The subject of bullying has come up a lot in my life lately, both from friends and my kids. In varying ways, in different forms, we have all been bullied. I truly don't believe that anyone can claim to have never in their lives been picked on, teased or ridiculed. Bullying is a universal experience. If you ask most adults, I bet they would say that they want bullying to stop. Parents and teachers for the most part would unite in one voice to say that bullying should stop. Yet still it continues...Bully Free ZoneMy parents taught me to turn the other cheek. If someone is being mean to you, just walk away. If the harassment continues, tell an adult. I think that it would be nice, though, for kids to never have to decide whether to ignore or tell. What we should be teaching our kids is to value other people. By value I don't necessarily mean accept a way of life with which they don't agree. When I say value people, I mean to not vilify those differences. The differences about people, weight, height, race, disability, are the targets of a bully's words.

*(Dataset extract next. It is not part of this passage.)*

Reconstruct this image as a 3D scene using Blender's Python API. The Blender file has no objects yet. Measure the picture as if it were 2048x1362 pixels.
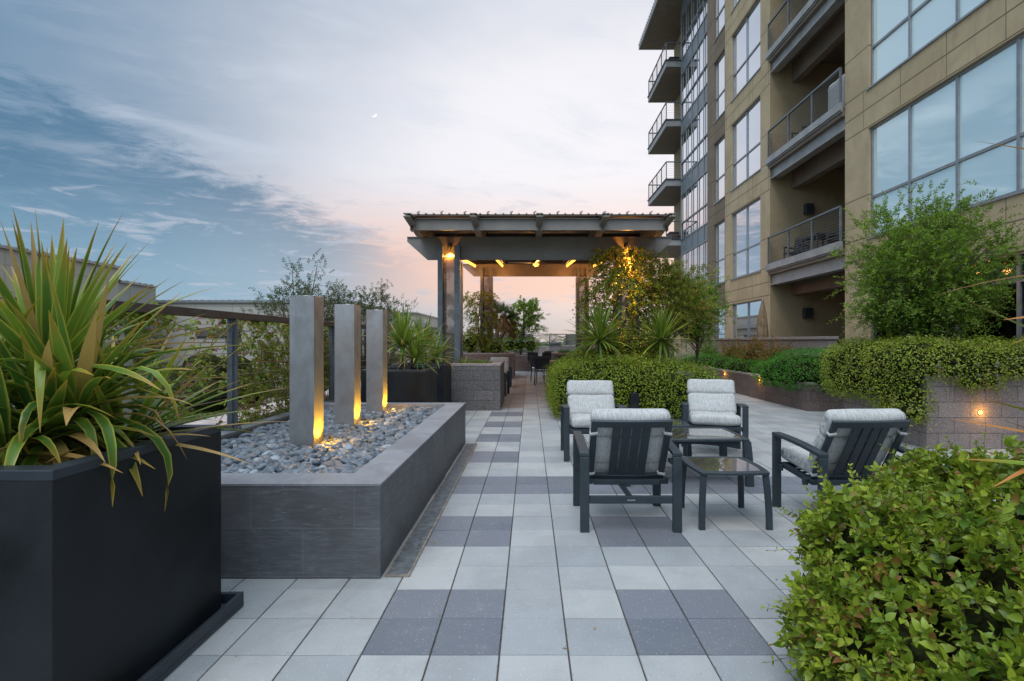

I thought I had done a good job of teaching my kids to overlook differences. We watch a lot of PBS cartoons, and my husband and I tell them all the time that God created everyone to be unique. I'm ashamed to say, though, that my actions and my words don't always match up. My oldest daughter was telling me about a young lady at school who called her a name, and I immediately thought of what name I could call the offender. I didn't want to accept her differences. This girl hurt my child, so I wanted her to hurt. I didn't think about the fact that she also is someone's child. I wanted to win. I wanted her to hurt worse.

Unfortunately in bullying no one wins. No one ends up coming out ahead when you're putting another person down. Calling that other girl a name when my daughter came to me for advice was not the best example of how to solve the problem of bullying. I didn't tell my daughter to call her a name, but I did. Not a great example.

We all know that there are so many more ways for kids to be bullied now with social networking, but the bullying tide can be kept at bay by teaching kids the Golden Rule and then by living it. As much as it hurts to bite your tongue at the man who cuts you off in traffic, or the lady at the grocery store with the overflowing cart and two preschoolers who are making noise, keep biting. When your kids overhear you saying nothing, that's the best example they could possibly have.

As a side note, we also need to add a footnote to our bullying education for our kids. Please tell your children if they see someone being picked on, or worse physically harmed, to tell an adult. Stopping the harassment may not be the popular thing to do, but it's the right thing. Standing idly by while someone else is harmed may be worse than throwing the punch or hurling the insult. When I think about the times I could have stopped someone from being bullied, I feel ashamed. Some hurts do not go away, so we have to teach our children to keep them from happening in the first place.